15 Then the people of Israel cried out to the LORD, and the LORD raised up for them a deliverer, Ehud, the son of Gera, the Benjaminite, a left-handed man. The people of Israel sent tribute by him to Eglon the king of Moab. 16 And Ehud made for himself a sword with two edges, a cubit in length, and he bound it on his right thigh under his clothes. 17 And he presented the tribute to Eglon king of Moab. Now Eglon was a very fat man. 18 And when Ehud had finished presenting the tribute, he sent away the people who carried the tribute. 19 But he himself turned back at the idols near Gilgal and said, “I have a secret message for you, O king.” And he commanded, “Silence.” And all his attendants went out from his presence. 20 And Ehud came to him as he was sitting alone in his cool roof chamber. And Ehud said, “I have a message from God for you.” And he arose from his seat. 21 And Ehud reached with his left hand, took the sword from his right thigh, and thrust it into his belly. 22 And the hilt also went in after the blade, and the fat closed over the blade, for he did not pull the sword out of his belly; and the dung came out. 23 Then Ehud went out into the porch and closed the doors of the roof chamber behind him and locked them.

24 When he had gone, the servants came, and when they saw that the doors of the roof chamber were locked, they thought, “Surely he is relieving himself in the closet of the cool chamber.” 25 And they waited till they were embarrassed. But when he still did not open the doors of the roof chamber, they took the key and opened them, and there lay their lord dead on the floor.

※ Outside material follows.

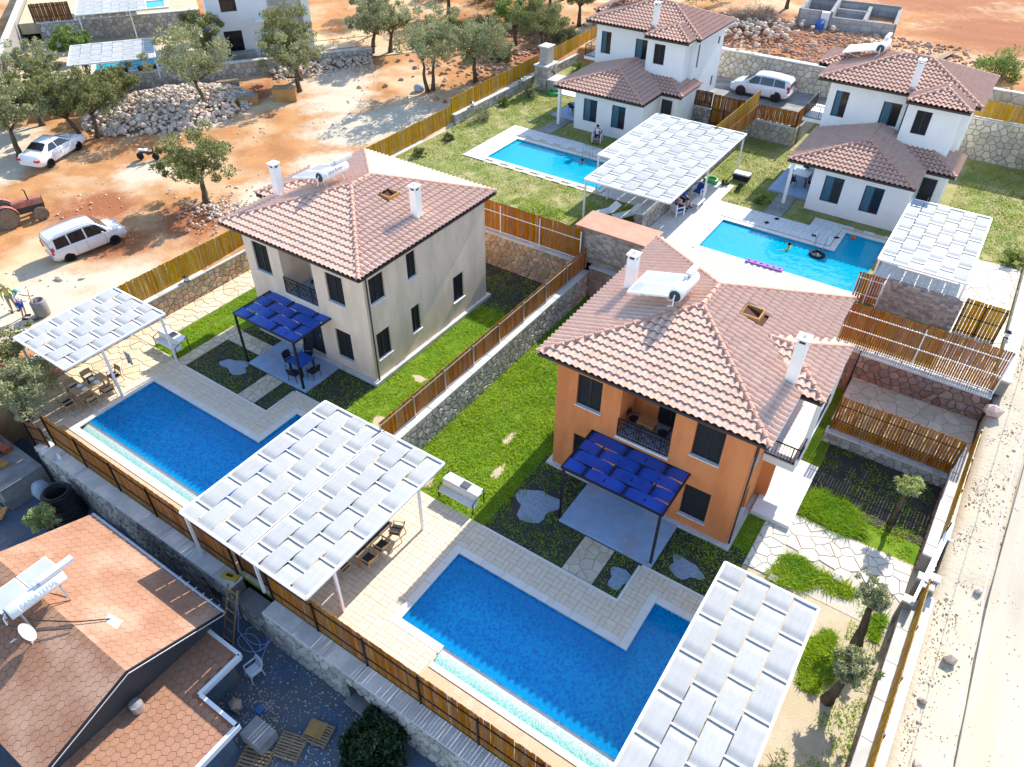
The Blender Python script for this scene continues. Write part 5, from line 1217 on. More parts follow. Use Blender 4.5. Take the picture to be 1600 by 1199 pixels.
LEDG = mosaic_mat('green to white mosaic', [(.06, .40, .33), (.10, .47, .39), (.05, .34, .29), (.14, .52, .44)], .04, (1, -11.1, -10.5, (.78, .78, .74)), 0)
LEDG2 = mosaic_mat('green to white mosaic b', [(.06, .40, .33), (.10, .47, .39), (.05, .34, .29), (.14, .52, .44)], .04, (1, -10.95, -10.25, (.78, .78, .74)), 0)
WAT = water_mat('pool water', (.45, .90, .99), .10, 1.6, (.0, .52, 1.0), .3); WATT = water_mat('turquoise pool water', (.45, .93, .98), .22, 2.2, (.0, .62, .85), .5)
c = .34
pl1 = pool('deep blue pool in shade beside the beige villa', (0, 0, 0), P1, BAS, WAT, 1.3, [(-28.65-c, -28.65, -11.4, -6.85+c), (-28.65, -20.65-c, -6.85, -6.85+c), (-20.65-c, -20.65, -6.85, -4.4+c), (-20.65, -18.8+c, -4.4, -4.4+c), (-18.8, -18.8+c, -11.4, -4.4), (-28.65, -18.8, -11.4, -11.05)])
MB().quad((-28.65, -10.5, -.05), (-18.8, -10.5, -.05), (-18.8, -11.05, -.22), (-28.65, -11.05, -.22)).quad((-28.65, -11.05, -.22), (-18.8, -11.05, -.22), (-18.8, -11.05, .0), (-28.65, -11.05, 0)).build('overflow_ledge', LEDG, pl1)
pl2 = pool('deep blue pool with mosaic ledge in front of the orange villa', (0, 0, 0), P2, BAS, WAT, 1.3, [(-8.9-c, -8.9, -10.55, -6.58+c), (-8.9, -1.21-c, -6.58, -6.58+c), (-1.21-c, -1.21, -6.58, -4.15+c), (-1.21, .62+c, -4.15, -4.15+c), (.62, .62+c, -11.15, -4.15), (-8.9, -6.85, -10.55, -10.2), (-6.85, .62, -11.15, -10.9)])
MB().quad((-6.85, -10.2, -.05), (.62, -10.2, -.05), (.62, -10.9, -.22), (-6.85, -10.9, -.22)).quad((-6.85, -10.9, -.22), (.62, -10.9, -.22), (.62, -10.9, 0), (-6.85, -10.9, 0)).quad((-6.85, -10.2, -.05), (-6.85, -10.9, -.22), (-6.85, -10.9, 0), (-6.85, -10.2, 0)).build('overflow_ledge', LEDG2, pl2)
for (x, y) in ((-7.6, -6.59), (-5.0, -6.59), (-2.6, -6.59)): MB().lathe([(0, 0), (.11, 0), (.11, .03)], (x, y-.03, -.45), 12, axis='y').build('pool_lamp', MAT['lamp'], pl2)
for (x, y) in ((-26.5, -6.86), (-23.6, -6.86)): MB().lathe([(0, 0), (.11, 0), (.11, .03)], (x, y-.03, -.45), 12, axis='y').build('pool_lamp', MAT['lamp'], pl1)
# paths, patios and stone paving of the two front gardens
flagstones('stone_path', -33.1, -31.3, -5, 12.4, .0, .62, 'flag', 60); flagstones('stone_terrace', -33.1, -29.45, -12.2, -5, .0, .68, 'flag', 120)
flagstones('stone_path', -29.2, -28.4, -5.1, -1.2, .0, .5, 'flag', 60); flagstones('stone_path', -28.4, -25.75, -2.25, -1.25, .0, .5, 'flag', 60); flagstones('stone_path', -24.25, -23.05, -5.08, -3.05, .0, .5, 'flag', 60)
flagstones('stone_path', -5.05, -3.66, -4.82, -2.85, .0, .46, 'flag', 60)
flagstones('entrance_paving', .95, 6.75, -.45, 3.3, .0, .62, 'flagw', 200, inside=lambda x, y: (y > 1.22-.1*math.sin(x*2) and y < 3.25-.1*math.sin(x)) or (x < 2.15-.3*y and y > -.45))
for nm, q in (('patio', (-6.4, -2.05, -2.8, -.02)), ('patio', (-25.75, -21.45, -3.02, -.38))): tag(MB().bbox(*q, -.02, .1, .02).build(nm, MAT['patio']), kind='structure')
tag(MB().bbox(.24, 1.94, 2.25, 6.45, -.02, .24, .02).build('entrance_slab', MAT['slab']), kind='structure')
flagstones('parking_pad', 1.55, 7.4, 9.05, 12.95, 1.0, .75, 'flag', 120); 
MAT['chips'] = M('blue grey gravel', (.34, .42, .50), (.22, .28, .33), 9, .9, .9, 30)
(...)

26 Ehud escaped while they delayed, and he passed beyond the idols and escaped to Seirah. 27 When he arrived, he sounded the trumpet in the hill country of Ephraim. Then the people of Israel went down with him from the hill country, and he was their leader. 28 And he said to them, “Follow after me, for the LORD has given your enemies the Moabites into your hand.” So they went down after him and seized the fords of the Jordan against the Moabites and did not allow anyone to pass over. 29 And they killed at that time about 10,000 of the Moabites, all strong, able-bodied men; not a man escaped. 30 So Moab was subdued that day under the hand of Israel. And the land had rest for eighty years.

31 After him was Shamgar the son of Anath, who killed 600 of the Philistines with an oxgoad, and he also saved Israel.